Another consideration that is part of a replant decision is whether to make a hybrid change. By June, most recommendations call for reducing maturity by five days for corn planted from May 20 to June 1, 10 days for corn hybrids planted after June 1. Corn that does not reach black layer by the first hard frost will have low test weight, won't dry, will mold more easily in the field and in storage and will likey be discounted by grain buyers.
Switching to Soybeans
Typically, crop profit potential doesn't swing from corn to be in favor of soybeans until planting is delayed beyond June 10. But remember if you applied nitrogen for the corn crop you may want to stay with corn. If you also applied a residual herbicide on your corn acres the plant-back restrictions may also force you to choose corn.

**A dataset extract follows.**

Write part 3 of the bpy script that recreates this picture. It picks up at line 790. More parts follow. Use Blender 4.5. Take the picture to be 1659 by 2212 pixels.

Not all the issues this year are due to wet conditions. In western Ohio dry soil conditions have hurt soybean emergence, particularly in tilled fields. Before deciding to replant soybeans, dig up some seed and see if it is still healthy or the hypocotyl has emerged and hasn't broken off.
If you find seed is still healthy and germinated, but the hypocotyl isn't broken, wait and it will probably emerge, especially if the soil is moist and the surface is softened after a rain. If many of the hypocotyls are broken you probably need to consider replanting.
Prevented Planting
We're hearing that a number of farmers in northeastern Iowa and southern Minnesota are filing prevented-planting claims on corn, which is more economical this year than expected returns on soybeans, even if herbicide restrictions aren't an issue. Those vacant fields are perfect candidates for a cover crop to suppress the weeds, protect the soil, and scavenge up all the residual nitrogen into plant biomass.
What types of species work well as a cover crop this summer? Warm forage grass species such as millets (which are in short supply in 2013) and sorghum or Sudan grasses or teffgrass are excellent for scavenging nitrogen and other nutrients and producing biomass either for hay purposes or as organic matter to be returned to the soil. If you wait till August you can plant cool season legumes such as clovers or vetch or dicon/tillage radishes or oats. And by early September you can plant a winter cereal such as rye, triticale or wheat. However if you received a full indemnity payment on the prevented-planting acres, you cannot harvest these forage crops until Nov. 1 or later.
Weed Control
Where wet weather has also limited spraying days, winter annual weeds may already be ahead of you. Mark Loux, weed scientist at Ohio State University, said by June, winter annuals are going to die shortly. You can still beat them up, and control emerging annuals, in corn by spiking glyphosate or Liberty with 2,4-D, dicamba or Status along with atrazine. In soybeans, he says the options are fewer and suggests spiking glyphosate or Liberty with Classic.
If you had out-of-control winter annuals, you may consider applying a residual herbicide with some 2,4-D or glyphosate this fall to buy you more time in next spring.
It's fortunate that the heavy rains this spring have recharged the soil profile in many parts of the Midwest and Northern Plains after a dry winter. Those areas, where a crop has been planted, should have moisture reserves available to handle short periods of dry weather that can occur any summer.